- [Written request] Reproduce each line of the material exactly, minus any picture.

- [Recorded information]
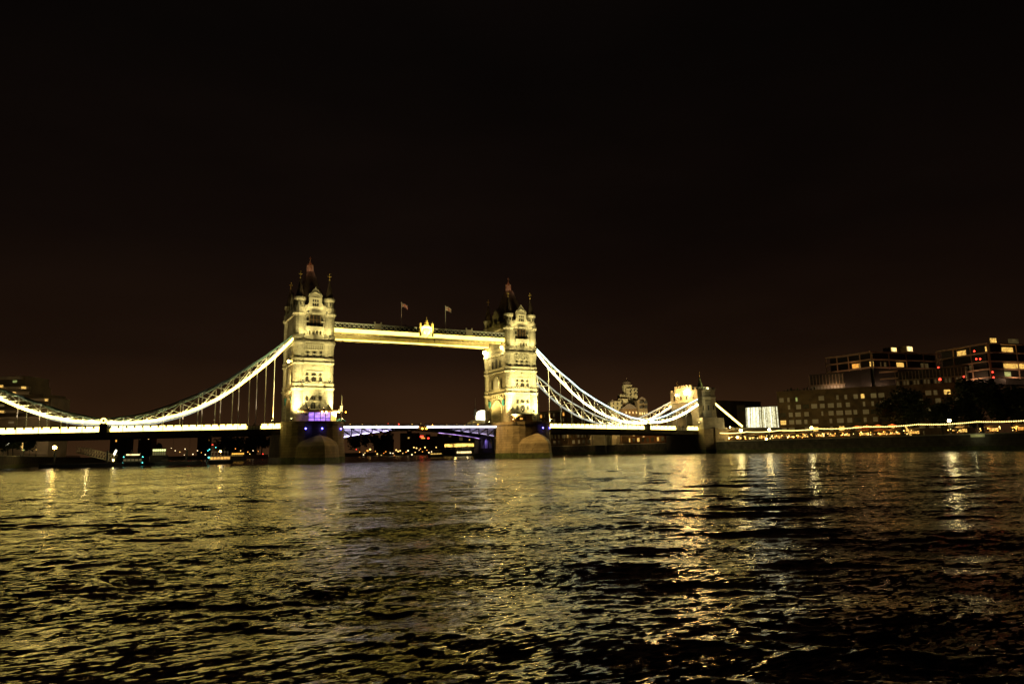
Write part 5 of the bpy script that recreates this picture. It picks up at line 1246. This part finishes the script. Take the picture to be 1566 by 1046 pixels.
bt, x, y = boat(337, 705.5, 272, 8.8, 3, 'white passenger boat with an orange lit lower deck near the left pier', G_BOOTH, 1.5, 6)
b = MB(); b.ball((x-.3, y-1.5, WZ+4.8), .35, 8); b.build('deck_lamp', G_LAMP, bt)
b = MB(); b.ball((x-4.3, y-1.5, WZ+2.6), .3, 8); b.build('deck_lamp', G_CYANL, bt)
point(bt, (x, y-6, WZ+5), 120, (1, .8, .5), .3)
def shelter(px0, px1, pyt, pyb, td, label, g, cat='shelter'):
    a, c = at(px0, pyb, td), at(px1, pyb, td); zt = zat(px0, pyt, td); zb = max(.9, a.z); t = thing('floating_shelter', label, cat, ((a.x+c.x)/2, (a.y+c.y)/2, zb), None)
    b = MB(); b.box(a.x-.4, c.x+.4, a.y-1, a.y+5, zt, zt+.3); b.build('roof', MCREAM, t)
    b = MB(); b.box(a.x, c.x, a.y-.6, a.y-.4, zt-.9, zt-.15); b.build('light_panel', g, t)
    for k in range(7):
        for yy in (-.8, 4.5): xx = a.x+(c.x-a.x)*k/6; b = MB(); b.bar((xx, a.y+yy, zb-1.2), (xx, a.y+yy, zt), .14); b.build('post', MIRON, t)
    b = MB(); b.box(a.x, c.x, a.y+3.0, a.y+3.2, zb, zt-.9); b.build('back_wall', G_WIND, t)
    b = MB(); b.box(a.x-1, c.x+1, a.y-1.2, a.y+5.2, WZ-.3, zb); b.build('float', MHULL, t)
shelter(233, 253.5, 686.5, 696, 300, 'floating shelter with a greenish white lit ceiling on the left water', glow('shelter_light', (.85, .95, .35), 1.8))
shelter(354, 374, 692.5, 697.5, 420, 'long low barge with an amber glow right of the white boat', glow('amber_barge_light', (1, .5, .06), 1.5))
t = thing('lit_awning', 'slanting white lit awning at the left edge under the span', 'awning', at(10, 684, 280)); q0, q1 = at(6, 681, 280), at(15, 671.5, 280)
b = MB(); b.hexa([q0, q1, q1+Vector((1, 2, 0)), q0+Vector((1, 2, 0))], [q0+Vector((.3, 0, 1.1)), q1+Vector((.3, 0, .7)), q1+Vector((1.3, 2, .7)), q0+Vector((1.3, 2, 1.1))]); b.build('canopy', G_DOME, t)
b = MB(); b.bar(q0, (q0.x, q0.y, 4), .12); b.bar(q1, (q1.x, q1.y, 4), .12); b.build('frame', MIRON, t)
t = thing('lit_column', 'thin column of stacked warm lights under the left span', 'light column', at(34, 690, 285)); q = at(34, 689, 285); b = MB(); b.tube((q.x, q.y, 4), (q.x, q.y, q.z+4.2), .12); b.build('shaft', MPOST, t)
for k in range(5): b = MB(); b.ball((q.x, q.y-.2, q.z+.3+k*.85), .26, 8); b.build('bulb', G_WINY, t)
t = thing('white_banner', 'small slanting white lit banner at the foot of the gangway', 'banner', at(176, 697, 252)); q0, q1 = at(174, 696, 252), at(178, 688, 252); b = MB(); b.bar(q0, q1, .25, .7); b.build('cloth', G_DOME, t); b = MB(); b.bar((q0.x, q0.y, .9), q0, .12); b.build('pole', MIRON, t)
# bright quay canopy and boat seen under the right bascule
t = thing('quay_canopy', 'long dazzling yellow lit canopy on the far quay under the right bascule', 'canopy', at(705, 684, 690)); q0, q1 = at(680, 681, 690), at(724, 680, 660)
b = MB(); b.hexa([q0+Vector((0, 0, -1.6)), q1+Vector((0, 0, -1.6)), q1+Vector((1, 1, -1.6)), q0+Vector((1, 1, -1.6))], [q0+Vector((0, 0, 1.1)), q1+Vector((0, 0, 1.1)), q1+Vector((1, 1, 1.1)), q0+Vector((1, 1, 1.1))]); b.build('light_panel', glow('canopy_blaze', (1, .62, .12), 1.5, .9, .3), t)
b = MB(); b.hexa([q0+Vector((-1, -3, 1.3)), q1+Vector((1, -3, 1.3)), q1+Vector((3, 6, 1.3)), q0+Vector((1, 6, 1.3))], [q0+Vector((-1, -3, 1.8)), q1+Vector((1, -3, 1.8)), q1+Vector((3, 6, 1.8)), q0+Vector((1, 6, 1.8))])
for k in range(6): q = q0+(q1-q0)*k/5+Vector((1.5, 1.5, 0)); b.bar((q.x, q.y, 4), (q.x, q.y, q.z+1.4), .3)
b.build('roof', MCREAM, t)
point(t, (q0+q1)/2+Vector((-6, -6, 3)), 2500, (1, .7, .2), 1)
bt, x, y = boat(709, 697, 470, 13, 3, 'brightly lit white boat moored below the far quay canopy', G_BOATWIN, 2.0, 8)
point(bt, (x, y-6, 4), 300, (1, .8, .4), .4)
bt, x, y = boat(666, 699.5, 430, 9, 1, 'low small boat with a pale cabin left of the moored white boat', G_WINY, 1.0, 4)
# dark buoy breaking the surface at the bottom edge
q = at(303, 1052, 7.2); t = thing('mooring_buoy', 'dark rounded float just breaking the water at the bottom edge', 'buoy', (q.x, q.y, WZ)); b = MB(); b.ball((q.x, q.y, WZ-.1), .3, 16, sq=.7); b.build('float', MHULL, t, smooth=True); b = MB(); b.tube((q.x, q.y, WZ), (q.x, q.y, WZ+.14), .04); b.build('ring', MIRON, t)
# pier fronts are washed by the added lamps under the walkway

- [Exercise response]
Write part 5 of the bpy script that recreates this picture. It picks up at line 1246. This part finishes the script. Take the picture to be 1566 by 1046 pixels.
bt, x, y = boat(337, 705.5, 272, 8.8, 3, 'white passenger boat with an orange lit lower deck near the left pier', G_BOOTH, 1.5, 6)
b = MB(); b.ball((x-.3, y-1.5, WZ+4.8), .35, 8); b.build('deck_lamp', G_LAMP, bt)
b = MB(); b.ball((x-4.3, y-1.5, WZ+2.6), .3, 8); b.build('deck_lamp', G_CYANL, bt)
point(bt, (x, y-6, WZ+5), 120, (1, .8, .5), .3)
def shelter(px0, px1, pyt, pyb, td, label, g, cat='shelter'):
    a, c = at(px0, pyb, td), at(px1, pyb, td); zt = zat(px0, pyt, td); zb = max(.9, a.z); t = thing('floating_shelter', label, cat, ((a.x+c.x)/2, (a.y+c.y)/2, zb), None)
    b = MB(); b.box(a.x-.4, c.x+.4, a.y-1, a.y+5, zt, zt+.3); b.build('roof', MCREAM, t)
    b = MB(); b.box(a.x, c.x, a.y-.6, a.y-.4, zt-.9, zt-.15); b.build('light_panel', g, t)
    for k in range(7):
        for yy in (-.8, 4.5): xx = a.x+(c.x-a.x)*k/6; b = MB(); b.bar((xx, a.y+yy, zb-1.2), (xx, a.y+yy, zt), .14); b.build('post', MIRON, t)
    b = MB(); b.box(a.x, c.x, a.y+3.0, a.y+3.2, zb, zt-.9); b.build('back_wall', G_WIND, t)
    b = MB(); b.box(a.x-1, c.x+1, a.y-1.2, a.y+5.2, WZ-.3, zb); b.build('float', MHULL, t)
shelter(233, 253.5, 686.5, 696, 300, 'floating shelter with a greenish white lit ceiling on the left water', glow('shelter_light', (.85, .95, .35), 1.8))
shelter(354, 374, 692.5, 697.5, 420, 'long low barge with an amber glow right of the white boat', glow('amber_barge_light', (1, .5, .06), 1.5))
t = thing('lit_awning', 'slanting white lit awning at the left edge under the span', 'awning', at(10, 684, 280)); q0, q1 = at(6, 681, 280), at(15, 671.5, 280)
b = MB(); b.hexa([q0, q1, q1+Vector((1, 2, 0)), q0+Vector((1, 2, 0))], [q0+Vector((.3, 0, 1.1)), q1+Vector((.3, 0, .7)), q1+Vector((1.3, 2, .7)), q0+Vector((1.3, 2, 1.1))]); b.build('canopy', G_DOME, t)
b = MB(); b.bar(q0, (q0.x, q0.y, 4), .12); b.bar(q1, (q1.x, q1.y, 4), .12); b.build('frame', MIRON, t)
t = thing('lit_column', 'thin column of stacked warm lights under the left span', 'light column', at(34, 690, 285)); q = at(34, 689, 285); b = MB(); b.tube((q.x, q.y, 4), (q.x, q.y, q.z+4.2), .12); b.build('shaft', MPOST, t)
for k in range(5): b = MB(); b.ball((q.x, q.y-.2, q.z+.3+k*.85), .26, 8); b.build('bulb', G_WINY, t)
t = thing('white_banner', 'small slanting white lit banner at the foot of the gangway', 'banner', at(176, 697, 252)); q0, q1 = at(174, 696, 252), at(178, 688, 252); b = MB(); b.bar(q0, q1, .25, .7); b.build('cloth', G_DOME, t); b = MB(); b.bar((q0.x, q0.y, .9), q0, .12); b.build('pole', MIRON, t)
# bright quay canopy and boat seen under the right bascule
t = thing('quay_canopy', 'long dazzling yellow lit canopy on the far quay under the right bascule', 'canopy', at(705, 684, 690)); q0, q1 = at(680, 681, 690), at(724, 680, 660)
b = MB(); b.hexa([q0+Vector((0, 0, -1.6)), q1+Vector((0, 0, -1.6)), q1+Vector((1, 1, -1.6)), q0+Vector((1, 1, -1.6))], [q0+Vector((0, 0, 1.1)), q1+Vector((0, 0, 1.1)), q1+Vector((1, 1, 1.1)), q0+Vector((1, 1, 1.1))]); b.build('light_panel', glow('canopy_blaze', (1, .62, .12), 1.5, .9, .3), t)
b = MB(); b.hexa([q0+Vector((-1, -3, 1.3)), q1+Vector((1, -3, 1.3)), q1+Vector((3, 6, 1.3)), q0+Vector((1, 6, 1.3))], [q0+Vector((-1, -3, 1.8)), q1+Vector((1, -3, 1.8)), q1+Vector((3, 6, 1.8)), q0+Vector((1, 6, 1.8))])
for k in range(6): q = q0+(q1-q0)*k/5+Vector((1.5, 1.5, 0)); b.bar((q.x, q.y, 4), (q.x, q.y, q.z+1.4), .3)
b.build('roof', MCREAM, t)
point(t, (q0+q1)/2+Vector((-6, -6, 3)), 2500, (1, .7, .2), 1)
bt, x, y = boat(709, 697, 470, 13, 3, 'brightly lit white boat moored below the far quay canopy', G_BOATWIN, 2.0, 8)
point(bt, (x, y-6, 4), 300, (1, .8, .4), .4)
bt, x, y = boat(666, 699.5, 430, 9, 1, 'low small boat with a pale cabin left of the moored white boat', G_WINY, 1.0, 4)
# dark buoy breaking the surface at the bottom edge
q = at(303, 1052, 7.2); t = thing('mooring_buoy', 'dark rounded float just breaking the water at the bottom edge', 'buoy', (q.x, q.y, WZ)); b = MB(); b.ball((q.x, q.y, WZ-.1), .3, 16, sq=.7); b.build('float', MHULL, t, smooth=True); b = MB(); b.tube((q.x, q.y, WZ), (q.x, q.y, WZ+.14), .04); b.build('ring', MIRON, t)
# pier fronts are washed by the added lamps under the walkway